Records
********************

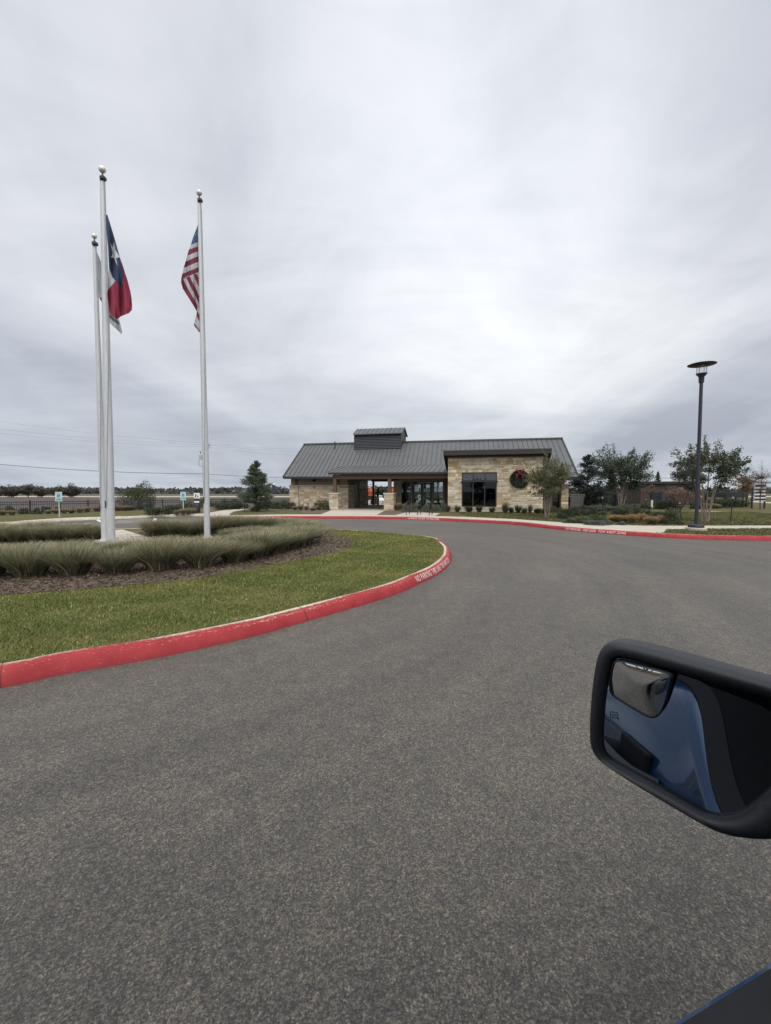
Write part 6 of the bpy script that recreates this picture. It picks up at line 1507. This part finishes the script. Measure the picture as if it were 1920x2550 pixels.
IL = smooth_loop([on_plane(x, y, -.0115) for x, y in IN]); ci = sum(IL, Vector())/n
eo = (Vector((0, 1, 0))-Mn*Mn.y).normalized(); TLT = .17; eu = Mn.cross(eo); eu = eu if eu.z > 0 else -eu
def icap(s, h): return [ci+(p-ci)*s+Mn*(h+.010-TLT*(p-ci).dot(eo)*s+.22*(p-ci).dot(eu)*s) for p in IL]   # wedge: turned outward
SAG = .0034
V = [ci+Mn*(.0135+SAG)]; K = 14
for k in range(1, K+1):
    s = k/K; V += icap(s*.985, .0035+SAG*(1-s*s))
fs = [(0, 1+j, 1+(j+1) % n) for j in range(n)]+[(1+k*n+j, 1+(k+1)*n+j, 1+(k+1)*n+(j+1) % n, 1+k*n+(j+1) % n) for k in range(K-1) for j in range(n)]
mb = MB(); mb.add(V, fs); mb.build('blind_spot_mirror', M['mirror2'], mir, smooth=True, angle=180)
rings(MB(), [[p+Mn*.0002 for p in IL], icap(1.045, -.006), icap(1.045, .0005), icap(1.045, .0045), icap(1.0, .0055), icap(.985, .003)]).build('blind_spot_rim', M['plastic'], mir, smooth=True, angle=60)
# heater symbol
def ps(x, y): return on_plane(x, y, -.0108)
mb = MB(); sq = [(1521,1772.5),(1536,1775),(1538,1778),(1536,1788),(1533,1789),(1522,1786),(1519.5,1784),(1521,1772.5)]; mb.tube([ps(x, y) for x, y in sq], .0004, 4)
for k in range(3): x = 1525+k*3.7; y = 1777.5+k*.7; mb.tube([ps(x, y), ps(x+.8, y+2), ps(x-.3, y+4), ps(x+.6, y+6.3)], .0003, 4)
mb.tube([ps(1536, 1788), ps(1540, 1793), ps(1541, 1787)], .0004, 4); mb.build('heater_symbol', M['rubber'], mir)
# arm to the door
a0 = cR+(RM[0]-RM[0])-Mn*.05; 
br = max(RM, key=lambda p: -p.y)                       # rim point closest to the cab
mb = MB().bar(br-Mn*.04+Vector((0, .03, 0)), (br.x+.16, .2, br.z-.02), .12, .07); mb.build('mirror_arm', M['plastic'], mir, bevel=.012)

for o in bpy.data.objects:
    if o.get('category') and not o.get('kind'): o['kind'] = 'thing'
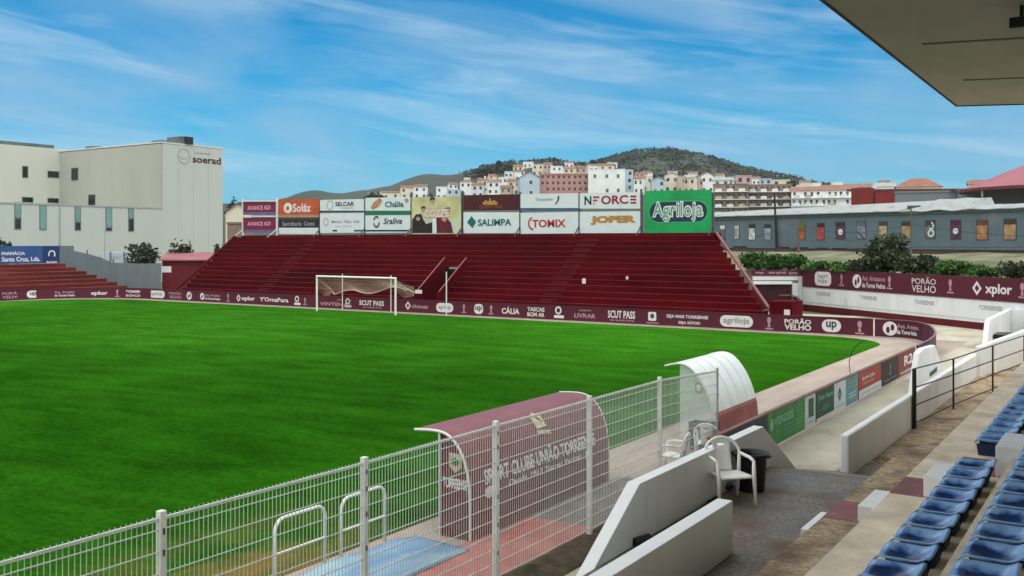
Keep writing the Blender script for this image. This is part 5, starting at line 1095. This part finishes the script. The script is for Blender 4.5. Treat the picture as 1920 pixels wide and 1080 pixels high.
for i, (p0, p1, y0, y1, ca, cb_) in enumerate(wl):
    (a, za), (b, zb) = fB.px(p0, y0), fB.px(p1, y1); w_ = slab(gb, fB, a, b, zb, za, .05, M(f'poster_frame', (.06, .055, .06), .6, .3, 2), 'window', .052)
    zm = za + (zb - za) * .28; ins = .07
    mark(w_, fB, [(a + ins, za - ins), (a + ins, zm), (b - ins, zm), (b - ins, za - ins)], M(f'poster_top_{i}', ca, .5, .3, 2), .058, 'poster')
    mark(w_, fB, [(a + ins, zm), (a + ins, zb + ins), (b - ins, zb + ins), (b - ins, zm)], M(f'poster_low_{i}', cb_, .5, .55, 1.6), .058, 'poster')
    cx, cz, ww = (a + b) / 2, (zm + zb) / 2, b - a
    if i in (6, 11): mark(w_, fB, disc_pts(cx + .02, cz + .15, ww * .26, ww * .26, 14), panel_white, .064, 'poster_mark')
    if i == 10: mb = MB(); ring(mb, fB, cx + .12, cz - .12, ww * .33, ww * .33, ww * .14, .064); mb.build('poster_mark', panel_white, w_); mb = MB(); ring(mb, fB, cx + .12, cz + .75, ww * .30, ww * .34, ww * .13, .064, 16, -2.4, 1.5); mb.build('poster_mark', panel_white, w_)
    if i in (9, 12, 13): mark(w_, fB, [(cx - ww * .3, cz + .4), (cx + ww * .1, cz - .5), (cx + ww * .35, cz - .2), (cx + ww * .1, cz + .6)], M('poster_ochre', (.38, .26, .10), .5, .3, 3), .064, 'poster_mark')
    if i == 7: mark(w_, fB, [(cx - ww * .4, cz + .25), (cx + ww * .45, cz - .75), (cx + ww * .3, cz - .9), (cx - ww * .45, cz)], M('ink_slate', (.05, .075, .10)), .064, 'poster_mark')
for p0, p1 in ((1375, 1400), (1462, 1480), (1490, 1515), (1528, 1553), (1560, 1588), (1600, 1628), (1686, 1720), (1728, 1763), (1772, 1812), (1825, 1925), (1935, 1990)):
    a, b = fB.px(p0, 470)[0], fB.px(p1, 470)[0]; zb = 4.05 - .012 * (a + b) / 2 * .9; slab(gb, fB, a, b, zb - .02, zb + .42, .02, win_dark, 'vent', .022)
ch_ = fB.px(1706, 385); MB().box(*sorted((o(ch_[0] - .6, 0, -.3).x, o(ch_[0] + .6, 0, -1.2).x)), *sorted((o(ch_[0] - .6, 0, -.3).y, o(ch_[0] + .6, 0, -1.2).y)), zE(30), zE(30) + .75).build('vent_box', M('vent_dark', (.06, .065, .065), .7, .2, 2), gb)

# poles and cables
def pole(px0, ytop, ybase, d, label, r0, mat, lean=0):
    b = atd(px0, ybase, d); tp = atd(px0 + lean, ytop, d); t = thing('utility_pole', label, 'utility pole', tuple(b)); b2 = b - Vector((0, 0, 1.5))
    MB().tube([b2, tp], [r0, r0 * .65], 8).build('shaft', mat, t); MB().beam(tp - Vector((CA, SA, 0)) * .8 - Vector((0, 0, .5)), tp + Vector((CA, SA, 0)) * .8 - Vector((0, 0, .5)), .1).build('crossarm', mat, t); return tp
P1 = pole(1457, 362, 467, 132, 'tall dark leaning utility pole before the grey warehouse', .20, black_rail, -5)
P2 = pole(1497, 411, 478, 118, 'short brown utility pole before the grey warehouse', .17, rust)
P3 = pole(1708, 390, 472, 99, 'thin weathered utility pole behind the big dark bush', .11, M('pole_olive', (.10, .10, .07), .8, .3, 2))
PR = atd(2060, 440, 88); PL = atd(1300, 448, 150)
def cable(a, b, sag, label): tag(MB().tube([a.lerp(b, i / 14) - Vector((0, 0, sag * 4 * (i / 14) * (1 - i / 14))) for i in range(15)], .022, 4).build('cable', cable_black), label, 'cable')
dz = lambda p, z: p - Vector((0, 0, z))
cable(dz(P1, 3.4), dz(P2, .6), .5, 'sagging cable between the tall dark pole and the short brown pole')
cable(dz(P2, .6), dz(P3, 1.6), 1.0, 'cable from the short brown pole to the thin weathered pole')
cable(dz(P2, 1.2), dz(P3, 3.0), .9, 'lower cable from the short brown pole to the thin weathered pole')
cable(dz(P3, 1.6), PR, .6, 'upper cable leaving the thin weathered pole to the right')
cable(dz(P3, 4.0), dz(PR, 1.0), .1, 'lower slanting cable leaving the thin weathered pole to the right')
cable(dz(P1, 5.2), PL, .8, 'cable from the tall dark pole leftwards behind the green billboard')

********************

• **WHAT TO WORK ON**
Please set down each line of the data above exactly as written, without the pictures.

• **WRITTEN RESPONSE**
Write part 6 of the bpy script that recreates this picture. It picks up at line 1507. This part finishes the script. Measure the picture as if it were 1920x2550 pixels.
IL = smooth_loop([on_plane(x, y, -.0115) for x, y in IN]); ci = sum(IL, Vector())/n
eo = (Vector((0, 1, 0))-Mn*Mn.y).normalized(); TLT = .17; eu = Mn.cross(eo); eu = eu if eu.z > 0 else -eu
def icap(s, h): return [ci+(p-ci)*s+Mn*(h+.010-TLT*(p-ci).dot(eo)*s+.22*(p-ci).dot(eu)*s) for p in IL]   # wedge: turned outward
SAG = .0034
V = [ci+Mn*(.0135+SAG)]; K = 14
for k in range(1, K+1):
    s = k/K; V += icap(s*.985, .0035+SAG*(1-s*s))
fs = [(0, 1+j, 1+(j+1) % n) for j in range(n)]+[(1+k*n+j, 1+(k+1)*n+j, 1+(k+1)*n+(j+1) % n, 1+k*n+(j+1) % n) for k in range(K-1) for j in range(n)]
mb = MB(); mb.add(V, fs); mb.build('blind_spot_mirror', M['mirror2'], mir, smooth=True, angle=180)
rings(MB(), [[p+Mn*.0002 for p in IL], icap(1.045, -.006), icap(1.045, .0005), icap(1.045, .0045), icap(1.0, .0055), icap(.985, .003)]).build('blind_spot_rim', M['plastic'], mir, smooth=True, angle=60)
# heater symbol
def ps(x, y): return on_plane(x, y, -.0108)
mb = MB(); sq = [(1521,1772.5),(1536,1775),(1538,1778),(1536,1788),(1533,1789),(1522,1786),(1519.5,1784),(1521,1772.5)]; mb.tube([ps(x, y) for x, y in sq], .0004, 4)
for k in range(3): x = 1525+k*3.7; y = 1777.5+k*.7; mb.tube([ps(x, y), ps(x+.8, y+2), ps(x-.3, y+4), ps(x+.6, y+6.3)], .0003, 4)
mb.tube([ps(1536, 1788), ps(1540, 1793), ps(1541, 1787)], .0004, 4); mb.build('heater_symbol', M['rubber'], mir)
# arm to the door
a0 = cR+(RM[0]-RM[0])-Mn*.05; 
br = max(RM, key=lambda p: -p.y)                       # rim point closest to the cab
mb = MB().bar(br-Mn*.04+Vector((0, .03, 0)), (br.x+.16, .2, br.z-.02), .12, .07); mb.build('mirror_arm', M['plastic'], mir, bevel=.012)

for o in bpy.data.objects:
    if o.get('category') and not o.get('kind'): o['kind'] = 'thing'
Keep writing the Blender script for this image. This is part 5, starting at line 1095. This part finishes the script. The script is for Blender 4.5. Treat the picture as 1920 pixels wide and 1080 pixels high.
for i, (p0, p1, y0, y1, ca, cb_) in enumerate(wl):
    (a, za), (b, zb) = fB.px(p0, y0), fB.px(p1, y1); w_ = slab(gb, fB, a, b, zb, za, .05, M(f'poster_frame', (.06, .055, .06), .6, .3, 2), 'window', .052)
    zm = za + (zb - za) * .28; ins = .07
    mark(w_, fB, [(a + ins, za - ins), (a + ins, zm), (b - ins, zm), (b - ins, za - ins)], M(f'poster_top_{i}', ca, .5, .3, 2), .058, 'poster')
    mark(w_, fB, [(a + ins, zm), (a + ins, zb + ins), (b - ins, zb + ins), (b - ins, zm)], M(f'poster_low_{i}', cb_, .5, .55, 1.6), .058, 'poster')
    cx, cz, ww = (a + b) / 2, (zm + zb) / 2, b - a
    if i in (6, 11): mark(w_, fB, disc_pts(cx + .02, cz + .15, ww * .26, ww * .26, 14), panel_white, .064, 'poster_mark')
    if i == 10: mb = MB(); ring(mb, fB, cx + .12, cz - .12, ww * .33, ww * .33, ww * .14, .064); mb.build('poster_mark', panel_white, w_); mb = MB(); ring(mb, fB, cx + .12, cz + .75, ww * .30, ww * .34, ww * .13, .064, 16, -2.4, 1.5); mb.build('poster_mark', panel_white, w_)
    if i in (9, 12, 13): mark(w_, fB, [(cx - ww * .3, cz + .4), (cx + ww * .1, cz - .5), (cx + ww * .35, cz - .2), (cx + ww * .1, cz + .6)], M('poster_ochre', (.38, .26, .10), .5, .3, 3), .064, 'poster_mark')
    if i == 7: mark(w_, fB, [(cx - ww * .4, cz + .25), (cx + ww * .45, cz - .75), (cx + ww * .3, cz - .9), (cx - ww * .45, cz)], M('ink_slate', (.05, .075, .10)), .064, 'poster_mark')
for p0, p1 in ((1375, 1400), (1462, 1480), (1490, 1515), (1528, 1553), (1560, 1588), (1600, 1628), (1686, 1720), (1728, 1763), (1772, 1812), (1825, 1925), (1935, 1990)):
    a, b = fB.px(p0, 470)[0], fB.px(p1, 470)[0]; zb = 4.05 - .012 * (a + b) / 2 * .9; slab(gb, fB, a, b, zb - .02, zb + .42, .02, win_dark, 'vent', .022)
ch_ = fB.px(1706, 385); MB().box(*sorted((o(ch_[0] - .6, 0, -.3).x, o(ch_[0] + .6, 0, -1.2).x)), *sorted((o(ch_[0] - .6, 0, -.3).y, o(ch_[0] + .6, 0, -1.2).y)), zE(30), zE(30) + .75).build('vent_box', M('vent_dark', (.06, .065, .065), .7, .2, 2), gb)

# poles and cables
def pole(px0, ytop, ybase, d, label, r0, mat, lean=0):
    b = atd(px0, ybase, d); tp = atd(px0 + lean, ytop, d); t = thing('utility_pole', label, 'utility pole', tuple(b)); b2 = b - Vector((0, 0, 1.5))
    MB().tube([b2, tp], [r0, r0 * .65], 8).build('shaft', mat, t); MB().beam(tp - Vector((CA, SA, 0)) * .8 - Vector((0, 0, .5)), tp + Vector((CA, SA, 0)) * .8 - Vector((0, 0, .5)), .1).build('crossarm', mat, t); return tp
P1 = pole(1457, 362, 467, 132, 'tall dark leaning utility pole before the grey warehouse', .20, black_rail, -5)
P2 = pole(1497, 411, 478, 118, 'short brown utility pole before the grey warehouse', .17, rust)
P3 = pole(1708, 390, 472, 99, 'thin weathered utility pole behind the big dark bush', .11, M('pole_olive', (.10, .10, .07), .8, .3, 2))
PR = atd(2060, 440, 88); PL = atd(1300, 448, 150)
def cable(a, b, sag, label): tag(MB().tube([a.lerp(b, i / 14) - Vector((0, 0, sag * 4 * (i / 14) * (1 - i / 14))) for i in range(15)], .022, 4).build('cable', cable_black), label, 'cable')
dz = lambda p, z: p - Vector((0, 0, z))
cable(dz(P1, 3.4), dz(P2, .6), .5, 'sagging cable between the tall dark pole and the short brown pole')
cable(dz(P2, .6), dz(P3, 1.6), 1.0, 'cable from the short brown pole to the thin weathered pole')
cable(dz(P2, 1.2), dz(P3, 3.0), .9, 'lower cable from the short brown pole to the thin weathered pole')
cable(dz(P3, 1.6), PR, .6, 'upper cable leaving the thin weathered pole to the right')
cable(dz(P3, 4.0), dz(PR, 1.0), .1, 'lower slanting cable leaving the thin weathered pole to the right')
cable(dz(P1, 5.2), PL, .8, 'cable from the tall dark pole leftwards behind the green billboard')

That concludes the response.